> [Task description]: Reproduce the data exactly and drop any pictures it holds.

> [Source excerpt]:
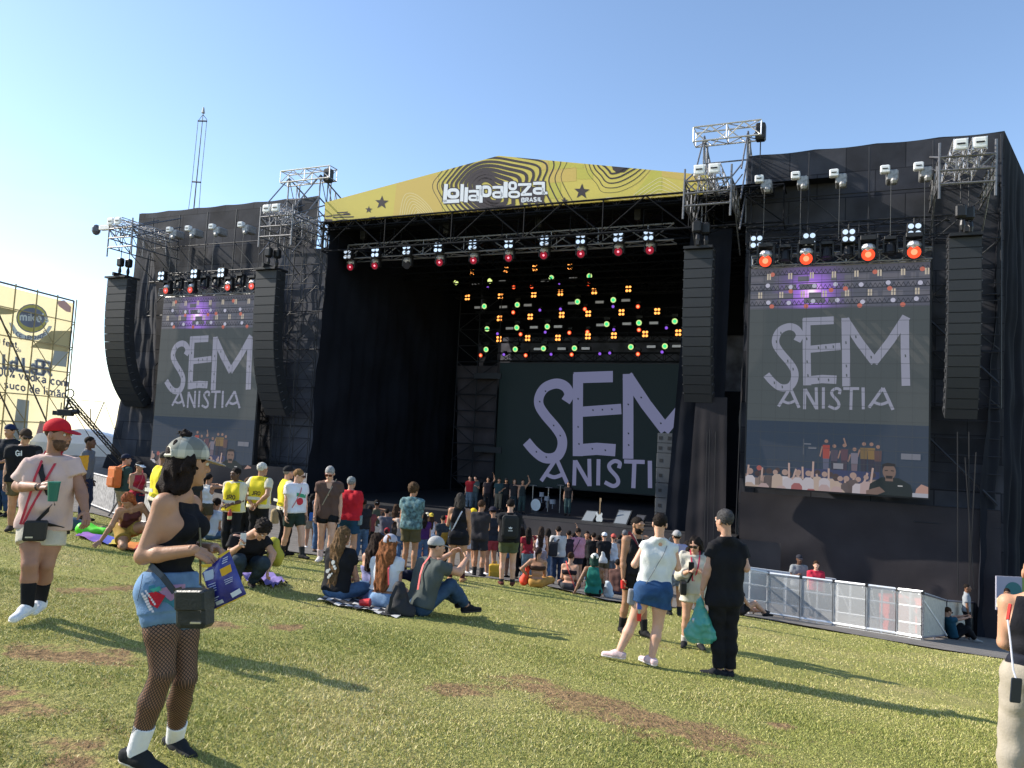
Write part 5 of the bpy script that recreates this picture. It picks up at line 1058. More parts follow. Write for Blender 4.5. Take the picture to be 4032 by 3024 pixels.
    # lamps and trusses filmed on the top band
    rr_ = random.Random(5); T1 = []; Wt = []; Or = []; Wh = []; Pl = []
    for gy_ in (.035, .075, .105, .145, .175): T1 += box_(0, gy_ - .004, 1, gy_)
    for gy_ in (.035, .105, .175):
        for k in range(40): x = k / 40; T1 += stroke_quads([(x, gy_ - .004), (x + .0125, gy_ - .022)], .003) + stroke_quads([(x + .0125, gy_ - .022), (x + .025, gy_ - .004)], .003)
    for gy_ in (.055, .09, .13, .155):
        for k in range(14): x = rr_.random(); w_ = .02 + .05 * rr_.random(); Pl += box_(x, gy_ - .012, x + w_, gy_ + .012)
    for gy_, st in ((.04, .02), (.125, -.03)):
        for k in range(8):
            x = .09 + k * .125 + st
            for dx in (-.007, .007): Wt += box_(x + dx - .005, gy_ - .014, x + dx + .004, gy_ + .014)
    disc = lambda x, y, r: [[(x + r * math.cos(a), y + r * asp * math.sin(a)) for a in np.linspace(0, 6.283, 13)[:-1]]]
    for gy_ in (.085, .16):
        for k in range(7): Wh += disc(.09 + k * .14 + rr_.uniform(-.02, .02), gy_ + rr_.uniform(-.006, .006), .0135)
    for x, y in ((.13, .03), (.24, .11), (.47, .11), (.55, .105), (.71, .035), (.79, .11), (.96, .03), (.13, .178), (.33, .18), (.63, .182), (.86, .182)): Or += disc(x, y, .014)
    flat('filmed_backdrop', glow('screen_pale', (.11, .11, .135), eb), Pl, .003); flat('filmed_truss', glow('screen_dark', (.022, .024, .032), eb), T1, .005); flat('filmed_lamps', glow('screen_cream', (.42, .37, .30), eb), Wt, .007); flat('filmed_spots', glow('screen_white', (.38, .38, .48), eb), Wh, .007); flat('filmed_red_spots', glow('screen_orange', (.40, .12, .09), eb), Or, .007)
    Sl = []
    for k in range(7): x = .42 + k * .09; Sl += [[(x, .20 + .02 * k), (x + .03, .20 + .02 * k), (x + .2, .32 + .03 * k), (x + .16, .32 + .03 * k)]]
    flat('filmed_haze', glow('screen_slate_pale', (.066, .074, .076), eb), Sl, .003)
    flat('lettering', glow('screen_letter_pale', (.22, .23, .30), el), LP, .010); flat('lettering_scratch', glow('screen_slate', (.052, .062, .066), eb), nicks(), .013)
    SM = []
    for k in range(1, 12): SM += box_(k / 12 - .0009, 0, k / 12 + .0009, 1)
    for k in range(1, 16): SM += box_(0, k / 16 - .0008, 1, k / 16 + .0008)
    flat('panel_seam', glow('screen_seam', (.040, .046, .050), eb), SM, .0155)
    # band and crowd filmed on the bottom band
    G = {}
    def put(c, polys): G.setdefault(c, []).extend(polys)
    for x, y, h, top_, leg in ((.46, .77, .16, (.30, .06, .05), (.09, .10, .16)), (.505, .79, .14, (.07, .06, .09), (.03, .03, .05)), (.56, .785, .14, (.09, .05, .07), (.05, .04, .06)), (.615, .80, .135, (.16, .15, .20), (.14, .11, .14)), (.665, .775, .14, (.16, .11, .05), (.03, .03, .05)), (.705, .775, .14, (.20, .13, .05), (.03, .03, .05)), (.74, .785, .135, (.10, .06, .06), (.04, .04, .06))):
        put((.26, .16, .13), disc(x, y + .012, .011)); put(top_, [[(x - .02, y + .028), (x + .02, y + .028), (x + .018, y + h * .55), (x - .018, y + h * .55)]]); put(leg, [[(x - .017, y + h * .55), (x + .017, y + h * .55), (x + .014, y + h), (x - .014, y + h)]])
        put((.26, .16, .13), stroke_quads([(x - .022, y + .035), (x - .034, y + h * .5)], .008))
    put((.26, .17, .14), stroke_quads([(.57, .80), (.555, .765)], .008)); put((.16, .17, .21), box_(.335, .795, .375, .80) + box_(.36, .81, .405, .818) + box_(.86, .82, .96, .845)); put((.10, .11, .14), box_(.33, .775, .336, .845) + box_(0.0, .905, .72, .907)); put((.035, .045, .11), box_(.3, .905, .75, .97)); put((.22, .22, .26), box_(.5, .875, .555, .90))
    pal = [(.45, .42, .46), (.40, .30, .30), (.10, .08, .08), (.30, .10, .10), (.50, .48, .52), (.22, .17, .15), (.42, .33, .28), (.09, .10, .16)]
    for k in range(46):
        x = (k % 23) / 23 * .74 + rr_.uniform(-.015, .015); y = (.93 if k < 23 else .965) + rr_.uniform(-.012, .012); c = pal[rr_.randrange(8)]; h = rr_.uniform(.014, .02)
        put((.34, .24, .21) if rr_.random() < .5 else (.06, .04, .04), disc(x, y, h)); put(c, [[(x - .032, 1.0), (x - .03, y + .03), (x - .015, y + .018), (x + .015, y + .018), (x + .03, y + .03), (x + .032, 1.0)]])
        if rr_.random() < .45: put((.42, .30, .27), stroke_quads([(x + .024, y + .03), (x + rr_.uniform(.0, .05), y - rr_.uniform(.02, .055))], .011))
    put((.35, .10, .09), disc(.08, .915, .016))
    mx = .80; put((.010, .018, .018), [[(mx - .11, 1), (mx - .10, .955), (mx - .04, .925), (mx + .05, .925), (mx + .11, .95), (mx + .13, 1)]]); put((.17, .115, .095), [[(mx + .035 * math.cos(a), .90 + .033 * math.sin(a)) for a in np.linspace(0, 6.283, 17)[:-1]]] + [[(mx - .02, .92), (mx + .02, .92), (mx + .02, .94), (mx - .02, .94)]]); put((.02, .018, .018), [[(mx - .036, .893), (mx - .036, .87), (mx - .01, .862), (mx + .03, .866), (mx + .036, .893), (mx + .03, .876), (mx - .028, .878)], [(mx - .018, .917), (mx + .018, .917), (mx + .016, .929), (mx - .016, .929)], [(mx - .024, .894), (mx - .007, .893), (mx - .007, .897), (mx - .024, .898)], [(mx + .008, .893), (mx + .024, .894), (mx + .024, .898), (mx + .008, .897)]])
    put((.17, .115, .095), [[(mx - .12, .985), (mx - .05, .965), (mx - .02, .985), (mx - .06, 1.0), (mx - .12, 1.0)]]); put((.40, .24, .20), [[(.93, 1), (.94, .965), (.965, .945), (1, .955), (1, 1)]]); put((.35, .36, .42), box_(.92, .983, 1, 1)); put((.45, .45, .46), box_(mx + .045, .955, mx + .07, .96))
    for k, (c, polys) in enumerate(G.items()): flat('filmed_people', glow('screen_pic', tuple(q * .72 for q in c), eb), polys, .004 + .0006 * k)
    return t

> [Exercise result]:
Write part 5 of the bpy script that recreates this picture. It picks up at line 1058. More parts follow. Write for Blender 4.5. Take the picture to be 4032 by 3024 pixels.
    # lamps and trusses filmed on the top band
    rr_ = random.Random(5); T1 = []; Wt = []; Or = []; Wh = []; Pl = []
    for gy_ in (.035, .075, .105, .145, .175): T1 += box_(0, gy_ - .004, 1, gy_)
    for gy_ in (.035, .105, .175):
        for k in range(40): x = k / 40; T1 += stroke_quads([(x, gy_ - .004), (x + .0125, gy_ - .022)], .003) + stroke_quads([(x + .0125, gy_ - .022), (x + .025, gy_ - .004)], .003)
    for gy_ in (.055, .09, .13, .155):
        for k in range(14): x = rr_.random(); w_ = .02 + .05 * rr_.random(); Pl += box_(x, gy_ - .012, x + w_, gy_ + .012)
    for gy_, st in ((.04, .02), (.125, -.03)):
        for k in range(8):
            x = .09 + k * .125 + st
            for dx in (-.007, .007): Wt += box_(x + dx - .005, gy_ - .014, x + dx + .004, gy_ + .014)
    disc = lambda x, y, r: [[(x + r * math.cos(a), y + r * asp * math.sin(a)) for a in np.linspace(0, 6.283, 13)[:-1]]]
    for gy_ in (.085, .16):
        for k in range(7): Wh += disc(.09 + k * .14 + rr_.uniform(-.02, .02), gy_ + rr_.uniform(-.006, .006), .0135)
    for x, y in ((.13, .03), (.24, .11), (.47, .11), (.55, .105), (.71, .035), (.79, .11), (.96, .03), (.13, .178), (.33, .18), (.63, .182), (.86, .182)): Or += disc(x, y, .014)
    flat('filmed_backdrop', glow('screen_pale', (.11, .11, .135), eb), Pl, .003); flat('filmed_truss', glow('screen_dark', (.022, .024, .032), eb), T1, .005); flat('filmed_lamps', glow('screen_cream', (.42, .37, .30), eb), Wt, .007); flat('filmed_spots', glow('screen_white', (.38, .38, .48), eb), Wh, .007); flat('filmed_red_spots', glow('screen_orange', (.40, .12, .09), eb), Or, .007)
    Sl = []
    for k in range(7): x = .42 + k * .09; Sl += [[(x, .20 + .02 * k), (x + .03, .20 + .02 * k), (x + .2, .32 + .03 * k), (x + .16, .32 + .03 * k)]]
    flat('filmed_haze', glow('screen_slate_pale', (.066, .074, .076), eb), Sl, .003)
    flat('lettering', glow('screen_letter_pale', (.22, .23, .30), el), LP, .010); flat('lettering_scratch', glow('screen_slate', (.052, .062, .066), eb), nicks(), .013)
    SM = []
    for k in range(1, 12): SM += box_(k / 12 - .0009, 0, k / 12 + .0009, 1)
    for k in range(1, 16): SM += box_(0, k / 16 - .0008, 1, k / 16 + .0008)
    flat('panel_seam', glow('screen_seam', (.040, .046, .050), eb), SM, .0155)
    # band and crowd filmed on the bottom band
    G = {}
    def put(c, polys): G.setdefault(c, []).extend(polys)
    for x, y, h, top_, leg in ((.46, .77, .16, (.30, .06, .05), (.09, .10, .16)), (.505, .79, .14, (.07, .06, .09), (.03, .03, .05)), (.56, .785, .14, (.09, .05, .07), (.05, .04, .06)), (.615, .80, .135, (.16, .15, .20), (.14, .11, .14)), (.665, .775, .14, (.16, .11, .05), (.03, .03, .05)), (.705, .775, .14, (.20, .13, .05), (.03, .03, .05)), (.74, .785, .135, (.10, .06, .06), (.04, .04, .06))):
        put((.26, .16, .13), disc(x, y + .012, .011)); put(top_, [[(x - .02, y + .028), (x + .02, y + .028), (x + .018, y + h * .55), (x - .018, y + h * .55)]]); put(leg, [[(x - .017, y + h * .55), (x + .017, y + h * .55), (x + .014, y + h), (x - .014, y + h)]])
        put((.26, .16, .13), stroke_quads([(x - .022, y + .035), (x - .034, y + h * .5)], .008))
    put((.26, .17, .14), stroke_quads([(.57, .80), (.555, .765)], .008)); put((.16, .17, .21), box_(.335, .795, .375, .80) + box_(.36, .81, .405, .818) + box_(.86, .82, .96, .845)); put((.10, .11, .14), box_(.33, .775, .336, .845) + box_(0.0, .905, .72, .907)); put((.035, .045, .11), box_(.3, .905, .75, .97)); put((.22, .22, .26), box_(.5, .875, .555, .90))
    pal = [(.45, .42, .46), (.40, .30, .30), (.10, .08, .08), (.30, .10, .10), (.50, .48, .52), (.22, .17, .15), (.42, .33, .28), (.09, .10, .16)]
    for k in range(46):
        x = (k % 23) / 23 * .74 + rr_.uniform(-.015, .015); y = (.93 if k < 23 else .965) + rr_.uniform(-.012, .012); c = pal[rr_.randrange(8)]; h = rr_.uniform(.014, .02)
        put((.34, .24, .21) if rr_.random() < .5 else (.06, .04, .04), disc(x, y, h)); put(c, [[(x - .032, 1.0), (x - .03, y + .03), (x - .015, y + .018), (x + .015, y + .018), (x + .03, y + .03), (x + .032, 1.0)]])
        if rr_.random() < .45: put((.42, .30, .27), stroke_quads([(x + .024, y + .03), (x + rr_.uniform(.0, .05), y - rr_.uniform(.02, .055))], .011))
    put((.35, .10, .09), disc(.08, .915, .016))
    mx = .80; put((.010, .018, .018), [[(mx - .11, 1), (mx - .10, .955), (mx - .04, .925), (mx + .05, .925), (mx + .11, .95), (mx + .13, 1)]]); put((.17, .115, .095), [[(mx + .035 * math.cos(a), .90 + .033 * math.sin(a)) for a in np.linspace(0, 6.283, 17)[:-1]]] + [[(mx - .02, .92), (mx + .02, .92), (mx + .02, .94), (mx - .02, .94)]]); put((.02, .018, .018), [[(mx - .036, .893), (mx - .036, .87), (mx - .01, .862), (mx + .03, .866), (mx + .036, .893), (mx + .03, .876), (mx - .028, .878)], [(mx - .018, .917), (mx + .018, .917), (mx + .016, .929), (mx - .016, .929)], [(mx - .024, .894), (mx - .007, .893), (mx - .007, .897), (mx - .024, .898)], [(mx + .008, .893), (mx + .024, .894), (mx + .024, .898), (mx + .008, .897)]])
    put((.17, .115, .095), [[(mx - .12, .985), (mx - .05, .965), (mx - .02, .985), (mx - .06, 1.0), (mx - .12, 1.0)]]); put((.40, .24, .20), [[(.93, 1), (.94, .965), (.965, .945), (1, .955), (1, 1)]]); put((.35, .36, .42), box_(.92, .983, 1, 1)); put((.45, .45, .46), box_(mx + .045, .955, mx + .07, .96))
    for k, (c, polys) in enumerate(G.items()): flat('filmed_people', glow('screen_pic', tuple(q * .72 for q in c), eb), polys, .004 + .0006 * k)
    return t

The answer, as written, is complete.